El desfile de personajes acaudalados de ese entonces es largo: Juan María de Colón Pardo, Rosa Mariana Rivera, Manuel Narciso Rodríguez, Maquez de Villa Orellana, Juan Bautista Castellón… Entre las direcciones que constan están Loma Chiquita, la calle Real, hacienda San Antonio, San Marcos, calle Chorro, Quinta Catalunia, huertos de Mariana Fraga y la Huerta Alta…
Hojear el libro es acercarse al Quito antiguo. A esa ciudad donde las familias hacían convenios y entregaban un bien a cambio de tener acceso a una vertiente de agua, donde se registraban los diezmos, las donaciones, las acequias y hasta los hijos reconocidos.
En 1875 Luis Guvi, vecino comerciante, reconoció como hijo suyo a un pequeño de dos años y se comprometió a pagar 12 pesos al mes por alimento.
Hay incluso una escritura de desapropio de una religiosa: “La novicia Sor Adela de Santa Matilde Basantes del monasterio de Santa Catalina(…) desde ahora para siempre cede y renuncia en beneficio del enunciado monasterio”.
Además, se hacían declaraciones de bienes prematrimoniales. “El señor Felipe Cardona declara que la señora Josefa Encalada su actual consorte legítima trajo al matrimonio (…) mil pesos más que menos en alhajas preciosas, plata labrada, ropa de lujo y otras cosas siendo dicha suma capital exclusivo de su citada esposa”.
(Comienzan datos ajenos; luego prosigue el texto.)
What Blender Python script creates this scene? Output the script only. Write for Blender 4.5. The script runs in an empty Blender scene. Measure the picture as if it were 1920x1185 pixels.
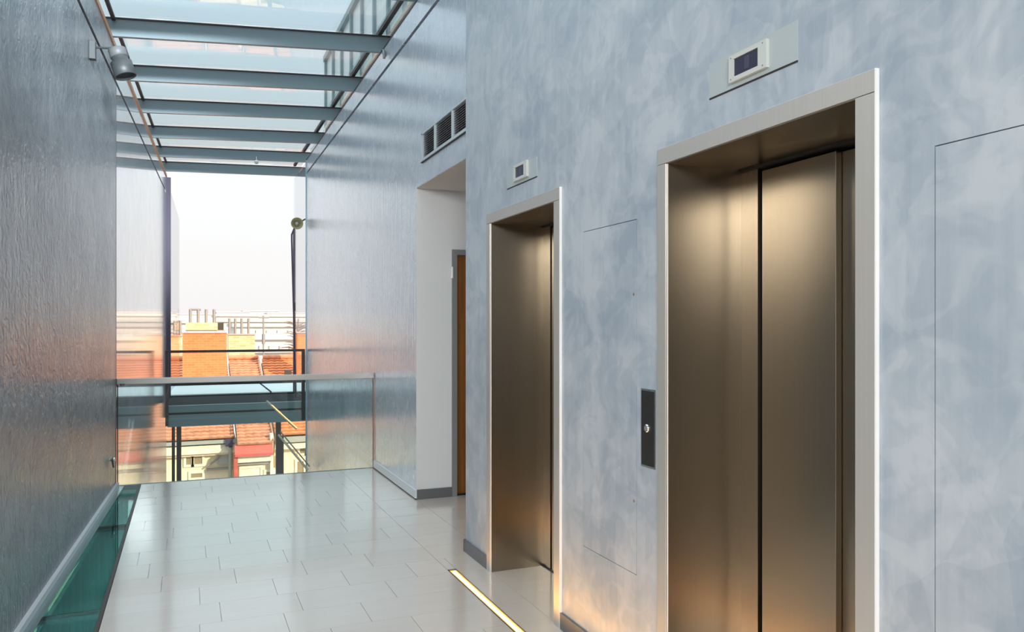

El libro revela que había personas dueñas de minas, de playas (refiriéndose a los terrenos que se encuentran cercanos a los ríos) y sus títulos profesionales: ‘‘El lisenciado Manuel Angulo se registra como maestro de Sala y del Seminario de San Luis” (sic). Las anotaciones están plagadas de lo que hoy se considerarían faltas ortográficas: “lisenciado, méses, pié”, porque la ortografía del español se unificó apenas a finales del siglo XIX.